Aim of the task:
Copy the data exactly from the line that contains "(.06, .27, .004), tf=.3)" through the line that contains "zone=((.13, .1, .05), .36, .36))", keeping both end lines and leaving out everything else.

Dataset excerpt:
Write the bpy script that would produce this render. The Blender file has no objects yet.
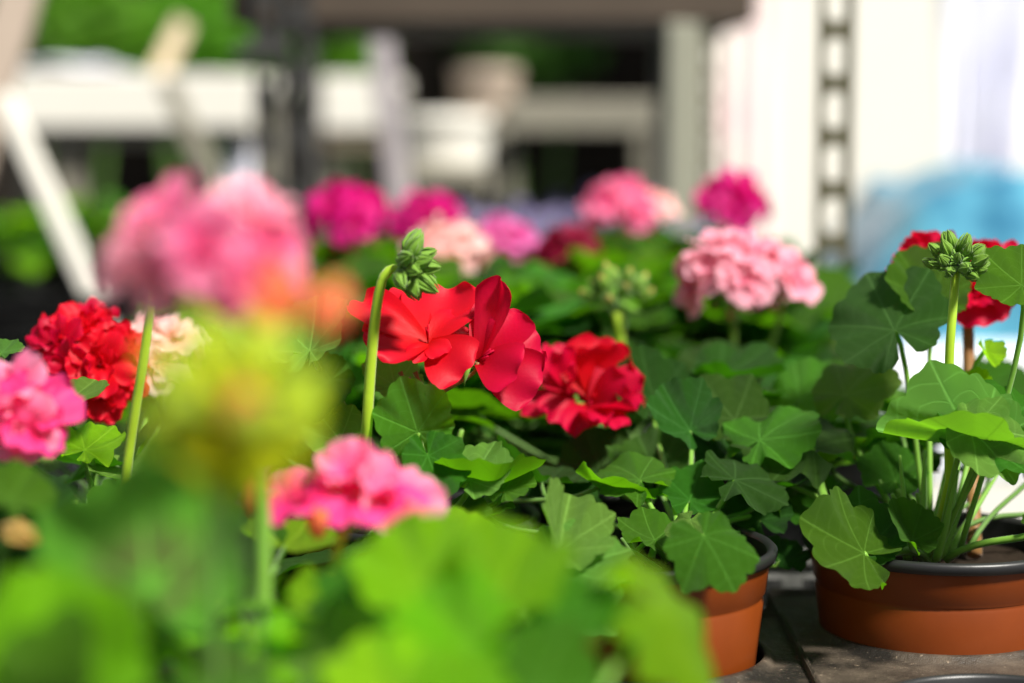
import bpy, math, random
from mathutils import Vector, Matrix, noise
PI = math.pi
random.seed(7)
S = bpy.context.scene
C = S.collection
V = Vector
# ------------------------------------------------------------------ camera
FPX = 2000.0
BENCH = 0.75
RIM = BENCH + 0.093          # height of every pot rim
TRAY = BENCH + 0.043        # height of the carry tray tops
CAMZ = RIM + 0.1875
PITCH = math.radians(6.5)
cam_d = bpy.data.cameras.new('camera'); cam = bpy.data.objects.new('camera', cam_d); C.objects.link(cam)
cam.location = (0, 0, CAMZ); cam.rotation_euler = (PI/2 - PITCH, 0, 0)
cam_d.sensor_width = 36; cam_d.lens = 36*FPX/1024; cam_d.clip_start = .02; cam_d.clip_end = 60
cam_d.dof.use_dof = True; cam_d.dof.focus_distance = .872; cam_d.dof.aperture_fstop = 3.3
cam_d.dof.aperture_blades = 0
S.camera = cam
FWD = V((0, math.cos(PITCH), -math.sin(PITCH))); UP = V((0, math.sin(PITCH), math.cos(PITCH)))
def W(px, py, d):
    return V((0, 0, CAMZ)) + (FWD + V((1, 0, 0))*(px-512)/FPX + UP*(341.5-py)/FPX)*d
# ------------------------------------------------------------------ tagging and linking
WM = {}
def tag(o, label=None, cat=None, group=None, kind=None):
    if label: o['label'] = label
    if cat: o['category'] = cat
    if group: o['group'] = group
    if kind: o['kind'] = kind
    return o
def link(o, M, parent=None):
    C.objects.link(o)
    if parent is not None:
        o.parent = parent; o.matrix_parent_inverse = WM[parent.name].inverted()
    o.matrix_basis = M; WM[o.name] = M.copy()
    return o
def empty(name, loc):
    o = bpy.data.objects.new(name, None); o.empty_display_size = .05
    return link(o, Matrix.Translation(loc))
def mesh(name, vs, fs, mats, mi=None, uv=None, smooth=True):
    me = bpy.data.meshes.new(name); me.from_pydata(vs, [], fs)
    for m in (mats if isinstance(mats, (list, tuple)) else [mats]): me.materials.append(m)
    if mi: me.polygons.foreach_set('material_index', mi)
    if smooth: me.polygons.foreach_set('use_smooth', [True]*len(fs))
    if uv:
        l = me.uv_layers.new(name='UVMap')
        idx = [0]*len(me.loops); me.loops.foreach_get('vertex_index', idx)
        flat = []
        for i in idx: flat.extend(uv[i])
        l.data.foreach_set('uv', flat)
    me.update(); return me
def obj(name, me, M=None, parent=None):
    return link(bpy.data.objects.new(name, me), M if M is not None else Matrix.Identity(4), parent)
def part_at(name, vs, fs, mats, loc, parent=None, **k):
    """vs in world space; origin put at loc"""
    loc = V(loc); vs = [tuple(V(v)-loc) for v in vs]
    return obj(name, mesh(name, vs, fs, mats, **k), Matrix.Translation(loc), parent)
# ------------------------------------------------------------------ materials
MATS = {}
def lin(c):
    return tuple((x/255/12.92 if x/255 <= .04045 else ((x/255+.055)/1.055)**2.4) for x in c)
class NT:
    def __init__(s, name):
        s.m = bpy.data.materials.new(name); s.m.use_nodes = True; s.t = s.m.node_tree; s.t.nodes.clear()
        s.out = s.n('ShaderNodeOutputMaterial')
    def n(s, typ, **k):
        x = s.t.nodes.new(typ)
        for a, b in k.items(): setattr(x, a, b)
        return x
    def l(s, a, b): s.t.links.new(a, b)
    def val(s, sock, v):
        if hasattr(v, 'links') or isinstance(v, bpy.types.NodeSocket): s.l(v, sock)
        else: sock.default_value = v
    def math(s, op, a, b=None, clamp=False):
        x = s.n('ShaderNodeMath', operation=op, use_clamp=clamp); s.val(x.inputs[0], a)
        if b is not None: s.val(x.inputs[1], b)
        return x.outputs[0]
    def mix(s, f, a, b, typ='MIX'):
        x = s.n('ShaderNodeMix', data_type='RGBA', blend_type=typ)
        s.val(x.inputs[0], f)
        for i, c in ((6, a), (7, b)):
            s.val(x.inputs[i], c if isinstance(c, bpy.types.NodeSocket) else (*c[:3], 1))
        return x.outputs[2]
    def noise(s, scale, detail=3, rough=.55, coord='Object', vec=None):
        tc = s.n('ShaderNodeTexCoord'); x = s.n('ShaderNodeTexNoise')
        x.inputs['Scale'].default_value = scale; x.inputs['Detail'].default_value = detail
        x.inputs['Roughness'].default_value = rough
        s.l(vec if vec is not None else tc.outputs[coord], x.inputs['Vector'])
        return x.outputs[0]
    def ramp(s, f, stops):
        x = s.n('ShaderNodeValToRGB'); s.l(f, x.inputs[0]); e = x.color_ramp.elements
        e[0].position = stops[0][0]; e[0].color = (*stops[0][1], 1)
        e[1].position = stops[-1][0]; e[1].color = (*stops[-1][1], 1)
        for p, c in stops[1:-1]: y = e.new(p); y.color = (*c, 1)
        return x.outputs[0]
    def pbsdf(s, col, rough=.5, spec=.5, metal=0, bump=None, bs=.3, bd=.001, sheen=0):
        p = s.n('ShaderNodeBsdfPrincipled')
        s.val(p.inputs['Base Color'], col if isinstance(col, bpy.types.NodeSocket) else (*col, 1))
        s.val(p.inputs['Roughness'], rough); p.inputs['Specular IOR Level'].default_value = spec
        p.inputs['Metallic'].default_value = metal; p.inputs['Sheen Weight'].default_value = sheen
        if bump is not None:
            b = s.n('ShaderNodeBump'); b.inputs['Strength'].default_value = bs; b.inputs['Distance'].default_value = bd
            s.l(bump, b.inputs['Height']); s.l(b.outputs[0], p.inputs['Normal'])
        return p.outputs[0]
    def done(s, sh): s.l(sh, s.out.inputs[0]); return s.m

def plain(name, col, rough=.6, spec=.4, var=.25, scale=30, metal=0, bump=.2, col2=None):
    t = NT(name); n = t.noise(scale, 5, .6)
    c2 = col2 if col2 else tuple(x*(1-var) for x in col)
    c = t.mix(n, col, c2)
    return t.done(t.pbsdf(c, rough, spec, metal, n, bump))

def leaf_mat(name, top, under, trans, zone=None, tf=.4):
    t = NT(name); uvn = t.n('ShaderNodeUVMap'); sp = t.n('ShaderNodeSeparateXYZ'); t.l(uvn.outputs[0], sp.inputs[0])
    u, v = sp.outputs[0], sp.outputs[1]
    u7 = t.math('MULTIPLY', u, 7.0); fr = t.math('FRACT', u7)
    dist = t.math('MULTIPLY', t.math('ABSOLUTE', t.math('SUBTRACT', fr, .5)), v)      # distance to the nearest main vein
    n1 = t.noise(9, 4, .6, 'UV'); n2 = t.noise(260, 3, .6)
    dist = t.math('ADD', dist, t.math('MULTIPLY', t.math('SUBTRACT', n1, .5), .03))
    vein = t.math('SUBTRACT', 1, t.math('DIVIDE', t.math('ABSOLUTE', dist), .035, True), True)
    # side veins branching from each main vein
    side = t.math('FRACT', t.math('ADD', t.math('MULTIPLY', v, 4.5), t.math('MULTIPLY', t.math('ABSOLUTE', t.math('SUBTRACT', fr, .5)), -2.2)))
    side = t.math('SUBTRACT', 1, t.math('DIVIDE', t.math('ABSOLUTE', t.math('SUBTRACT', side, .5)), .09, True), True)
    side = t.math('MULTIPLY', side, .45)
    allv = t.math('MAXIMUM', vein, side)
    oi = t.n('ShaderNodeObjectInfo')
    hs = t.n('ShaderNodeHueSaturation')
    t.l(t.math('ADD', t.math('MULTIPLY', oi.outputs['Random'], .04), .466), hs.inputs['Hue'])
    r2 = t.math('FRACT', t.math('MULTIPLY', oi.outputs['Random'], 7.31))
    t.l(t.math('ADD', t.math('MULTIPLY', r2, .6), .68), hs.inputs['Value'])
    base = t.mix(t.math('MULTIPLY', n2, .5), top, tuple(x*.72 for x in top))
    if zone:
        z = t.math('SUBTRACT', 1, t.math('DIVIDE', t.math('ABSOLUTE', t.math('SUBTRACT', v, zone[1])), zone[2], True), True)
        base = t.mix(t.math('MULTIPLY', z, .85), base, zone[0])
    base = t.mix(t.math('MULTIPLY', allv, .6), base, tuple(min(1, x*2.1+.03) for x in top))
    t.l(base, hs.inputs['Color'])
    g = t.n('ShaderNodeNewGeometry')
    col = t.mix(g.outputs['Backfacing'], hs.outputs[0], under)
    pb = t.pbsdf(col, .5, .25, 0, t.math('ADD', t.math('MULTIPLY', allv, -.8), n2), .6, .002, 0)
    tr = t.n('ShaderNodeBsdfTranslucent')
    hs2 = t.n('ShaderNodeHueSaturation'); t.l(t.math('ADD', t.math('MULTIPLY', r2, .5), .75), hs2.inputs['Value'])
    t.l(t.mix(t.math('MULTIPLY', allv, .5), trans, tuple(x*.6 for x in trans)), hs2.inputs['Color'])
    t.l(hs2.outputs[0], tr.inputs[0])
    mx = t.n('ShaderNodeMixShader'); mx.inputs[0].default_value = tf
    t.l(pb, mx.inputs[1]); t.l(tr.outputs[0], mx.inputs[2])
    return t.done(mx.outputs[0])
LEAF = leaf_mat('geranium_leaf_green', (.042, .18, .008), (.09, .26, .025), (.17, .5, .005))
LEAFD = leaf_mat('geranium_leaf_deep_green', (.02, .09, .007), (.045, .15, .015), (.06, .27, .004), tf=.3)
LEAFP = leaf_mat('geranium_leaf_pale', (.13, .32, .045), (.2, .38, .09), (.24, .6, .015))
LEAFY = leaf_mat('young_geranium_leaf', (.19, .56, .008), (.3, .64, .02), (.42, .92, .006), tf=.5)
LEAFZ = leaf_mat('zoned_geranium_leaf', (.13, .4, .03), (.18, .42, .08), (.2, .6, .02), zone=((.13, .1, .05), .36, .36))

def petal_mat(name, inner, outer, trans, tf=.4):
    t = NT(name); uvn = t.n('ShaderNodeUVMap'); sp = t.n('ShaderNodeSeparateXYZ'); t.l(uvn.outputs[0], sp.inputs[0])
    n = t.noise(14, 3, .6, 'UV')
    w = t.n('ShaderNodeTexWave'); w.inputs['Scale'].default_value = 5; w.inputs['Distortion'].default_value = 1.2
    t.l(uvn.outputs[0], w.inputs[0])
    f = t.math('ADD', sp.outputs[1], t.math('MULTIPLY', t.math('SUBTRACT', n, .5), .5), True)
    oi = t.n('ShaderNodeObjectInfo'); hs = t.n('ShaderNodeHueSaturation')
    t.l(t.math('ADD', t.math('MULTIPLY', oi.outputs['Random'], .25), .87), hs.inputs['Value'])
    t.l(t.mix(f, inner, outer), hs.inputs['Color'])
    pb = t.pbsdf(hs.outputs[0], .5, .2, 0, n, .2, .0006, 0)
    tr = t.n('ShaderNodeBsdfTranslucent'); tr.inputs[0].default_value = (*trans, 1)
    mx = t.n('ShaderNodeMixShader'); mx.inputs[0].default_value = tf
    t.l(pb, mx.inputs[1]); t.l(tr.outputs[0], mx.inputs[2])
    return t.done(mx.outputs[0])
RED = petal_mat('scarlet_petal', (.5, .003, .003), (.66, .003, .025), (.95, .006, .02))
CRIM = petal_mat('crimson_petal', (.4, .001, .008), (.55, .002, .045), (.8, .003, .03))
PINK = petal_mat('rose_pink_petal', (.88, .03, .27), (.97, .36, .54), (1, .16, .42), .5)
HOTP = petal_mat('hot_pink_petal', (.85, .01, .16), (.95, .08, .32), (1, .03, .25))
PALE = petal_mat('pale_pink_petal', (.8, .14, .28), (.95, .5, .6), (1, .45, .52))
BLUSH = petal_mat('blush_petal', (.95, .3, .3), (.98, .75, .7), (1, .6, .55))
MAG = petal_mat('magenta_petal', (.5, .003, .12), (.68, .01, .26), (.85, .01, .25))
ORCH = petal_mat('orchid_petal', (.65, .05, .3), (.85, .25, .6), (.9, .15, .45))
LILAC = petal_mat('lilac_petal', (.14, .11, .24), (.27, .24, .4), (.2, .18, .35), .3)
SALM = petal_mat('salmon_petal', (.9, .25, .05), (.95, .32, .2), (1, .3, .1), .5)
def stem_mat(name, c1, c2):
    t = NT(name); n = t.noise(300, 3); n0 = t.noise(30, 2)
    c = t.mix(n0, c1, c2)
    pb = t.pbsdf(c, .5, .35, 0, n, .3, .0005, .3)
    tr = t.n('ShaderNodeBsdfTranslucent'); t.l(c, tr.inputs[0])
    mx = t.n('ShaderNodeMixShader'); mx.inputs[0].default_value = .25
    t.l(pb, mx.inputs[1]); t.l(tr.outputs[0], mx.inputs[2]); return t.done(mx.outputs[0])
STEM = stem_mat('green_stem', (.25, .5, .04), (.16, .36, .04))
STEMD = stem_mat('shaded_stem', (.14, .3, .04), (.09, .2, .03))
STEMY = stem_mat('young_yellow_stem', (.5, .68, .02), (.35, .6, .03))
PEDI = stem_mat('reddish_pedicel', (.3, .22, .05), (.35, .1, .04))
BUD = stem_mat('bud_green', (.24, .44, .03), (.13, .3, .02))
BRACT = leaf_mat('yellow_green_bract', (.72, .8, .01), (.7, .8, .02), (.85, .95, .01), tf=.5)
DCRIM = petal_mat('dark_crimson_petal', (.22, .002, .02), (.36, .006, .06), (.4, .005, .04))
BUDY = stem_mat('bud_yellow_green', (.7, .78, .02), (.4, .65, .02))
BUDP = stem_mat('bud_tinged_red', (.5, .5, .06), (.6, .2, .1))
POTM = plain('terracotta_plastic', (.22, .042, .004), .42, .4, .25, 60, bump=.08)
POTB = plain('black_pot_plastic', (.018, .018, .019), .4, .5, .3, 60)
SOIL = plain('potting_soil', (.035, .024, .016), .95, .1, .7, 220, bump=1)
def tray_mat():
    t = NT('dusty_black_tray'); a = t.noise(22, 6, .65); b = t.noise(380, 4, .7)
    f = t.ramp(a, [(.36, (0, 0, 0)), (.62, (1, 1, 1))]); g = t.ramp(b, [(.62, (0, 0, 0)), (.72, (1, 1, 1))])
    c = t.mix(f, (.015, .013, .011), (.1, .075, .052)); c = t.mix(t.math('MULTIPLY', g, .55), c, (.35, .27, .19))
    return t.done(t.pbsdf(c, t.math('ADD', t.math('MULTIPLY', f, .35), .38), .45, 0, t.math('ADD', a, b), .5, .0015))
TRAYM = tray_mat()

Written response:
LEAFD = leaf_mat('geranium_leaf_deep_green', (.02, .09, .007), (.045, .15, .015), (.06, .27, .004), tf=.3)
LEAFP = leaf_mat('geranium_leaf_pale', (.13, .32, .045), (.2, .38, .09), (.24, .6, .015))
LEAFY = leaf_mat('young_geranium_leaf', (.19, .56, .008), (.3, .64, .02), (.42, .92, .006), tf=.5)
LEAFZ = leaf_mat('zoned_geranium_leaf', (.13, .4, .03), (.18, .42, .08), (.2, .6, .02), zone=((.13, .1, .05), .36, .36))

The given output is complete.